Occorre comunque anche, a nostro avviso, elevarsi al di sopra di quella  che è stata la nostra attività in Lotta Comunista, certamente non è andata esente da tutti i difetti che oggi critichiamo.
Solo il settarismo, impedendo ogni rapporto politico interno, ha consentito che dalla costante perdita di aderenti si formasse spontaneamente un’alternativa a Lotta Comunista. Ma non sempre è andata così. A Livorno, ad esempio, Lotta Comunista ha perso tutto il comitato. Quest’esperienza è finita con lo sfociare nei precedenti trotzkysti dei suoi membri. Anche a Torino alcuni “ex” (“Inchiesta Operaia”), hanno ripreso una certa attività sostanziandola però con un antisettarismo di “rigetto”, inaccettabile e sconclusionato. Certo entrambi, non fanno più danno adesso di quanto ne facessero prima stando in Lotta Comunista.
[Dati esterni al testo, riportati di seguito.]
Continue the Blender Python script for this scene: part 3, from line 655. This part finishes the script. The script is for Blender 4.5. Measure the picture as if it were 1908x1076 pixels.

In ogni caso, nonostante gli indubbi danni arrecati alla formazione di un’avanguardia comunista in Italia, non è più possibile a Lotta Comunista, vantare di spremere come limoni gli attivisti affinché, uscendo, non abbiano altro desiderio che di andare al mare o ai monti nelle feste comandate.
 


[1]  In tale dibattito giocò un ruolo non indifferente su Onorato Damen una ormai famosa citazione dall’Antidhuring di Engels. Sull’errata interpretazione di questa citazione, cui si è accodato A. Cervetto, rimandiamo al nostro testo “Duplice carattere della proprietà statale”, pubblicato sul sito e sull’«Internazionale» del marzo del 1999, in cui critichiamo l’esposizione che di questa citazione è stata fatta da A. Cervetto.
 Sul sito inoltre S.G. illustra in una breve nota, “Capitalismo di stato, natura dell’Urss nel dibattito della Sinistra Comunista in Italia dopo la seconda guerra mondiale”, il dibattito cui accenna A. Cervetto.
[2] Anche su questo editoriale è possibile reperire una nostra critica sia sul nostro sito che sull’«Internazionale» del febbraio del 1999. La nostra critica di allora procedeva ancora a tentoni, ma ne confermiamo qui l’intera validità.